In D.97-08-056 (74 CPUC2d 1), the so-called "unbundling" decision, the Commission adopted Edison's proposal to allocate $211 million of the revenue requirement derived from the 1995 GRC to transmission. We also concluded that $1.668 billion of the 1995 GRC revenue requirement should be allocated to distribution. See, 74 CPUC2d at 43, 58 (Appendix B, Table 1.) We cautioned, however, that these were not final allocations, because FERC would make its own independent assessment of the proper revenue requirement for transmission, and Edison would be expected to prove in later proceedings that all of the claimed $1.668 billion was properly allocable to distribution. (74 CPUC2d at 19.)

FERC issued its decision on Edison's retail transmission rates in 2000. Opinion 445, 92 FERC ¶61,070, issued July 26, 2000 (Opinion 445). In that opinion, FERC rejected Edison's proposed allocation of certain Administrative and General (A&G) and General and Intangible plant (G&I) expenses to the retail transmission function, based solely on the conclusion that FERC's traditional labor cost ratio method of allocation was superior to the "multi-factor" allocation methodology proposed by Edison.1

Under the terms of Resolution E-3544, the total of A&G and G&I expenses found ineligible for inclusion in transmission rates by FERC (i.e., $24 million annually), could be booked in TRRRMA.2 As stated in Resolution E-3544, the purpose of TRRRMA is "to provide the opportunity for the utilities to make a showing that the costs which are deemed non-transmission related by FERC may be reasonable distribution costs." (Finding No. 7) Resolution E-3544 also defined the scope of TRRRMA and specified what costs could be booked into TRRRMA. Resolution E-3544 established that "only costs categorized by FERC to be non-transmission and only costs not disallowed by FERC or this Commission" are allowed to be booked into TRRRMA. (Finding No. 8)

In this application, Edison asks for recovery in its distribution rates certain overhead costs that have been tracked in the TRRRMA. Edison is seeking only recovery of costs in distribution rates that adhere to the specific criteria in E-3544 as stated above. In addition, Edison has shown that the costs it seeks authorization to recover have not been disallowed by FERC. Instead, FERC declined to include these costs in transmission rates due solely to FERC's use of an overhead allocation methodology different from the Commission-adopted methodology.

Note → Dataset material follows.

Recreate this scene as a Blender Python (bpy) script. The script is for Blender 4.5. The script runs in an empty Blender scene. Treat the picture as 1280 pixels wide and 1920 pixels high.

In D.97-08-056, the Commission determined that "we would only grant such a request [recovery of specific costs found by FERC not to be transmission-related] with a showing that the specific costs are both reasonable and associated with distribution activities."3 When TRRRMA was established for Edison, the Commission found that the "establishment of a TRRRMA does not allow for automatic recovery of costs booked into that account. Cost recovery and ratemaking issues associated with the amounts entered into that account will be considered in future proceedings." (Finding No. 5)

By way of this decision, we will consider the recovery of costs booked into TRRRMA. The costs at issue in this application were adopted as part of Edison's overall revenue requirement in Edison's 1995 GRC (D.96-01-011), and were determined to be nongeneration in D.97-08-056.

As described more fully herein, these specific types of costs, by their nature, cannot be directly assigned to one specific function or service. As such, the burden set by the Commission to show that these costs are reasonable distribution costs is one that has been met by Edison in this application. Since the Commission has never disallowed these costs, and has determined them to be non-generation, they must either be transmission or distribution. Based on a difference in allocation methodology, FERC determined these costs to be non-transmission. We will therefore permit Edison to recover these costs as distribution-related, as we do not see a rationale for disallowing previously- approved costs due solely to a difference in allocation methodology.

For all these reasons, we grant the request of Edison for authorization to recover the costs booked in TRRRMA in its distribution rates.

1 FERC described the multi-factor allocation methodology (which this Commission had approved in D.97-08-056) as follows:
"A&G and G&I costs would be assigned to generation, ISO transmission, and non-ISO business segments by grouping these costs into one of three cost attribution pools: direct, joint, or common. These costs would then be assigned to the appropriate business segment based on the attribution technique specific to that pool, with the stated objective of limiting the amounts to which general allocation formulas are applied." (92 FERC at p. 61,267.)
For D.97-08-056's similar description of the multi-factor allocation methodology, see 74 CPUC2d at 17. 2 Edison's application describes the components of the $24 million as follows:
"A&G expenses including franchise fees account for nearly $6.1 million of the $24.0 million difference in revenue requirements resulting from the use of the labor allocator approach as compared with the Commission-adopted cost separation methodology. The remaining $18 million relates to the lower G&I plant costs allocable to ISO transmission under FERC's labor allocator approach." (Application, p. 24.)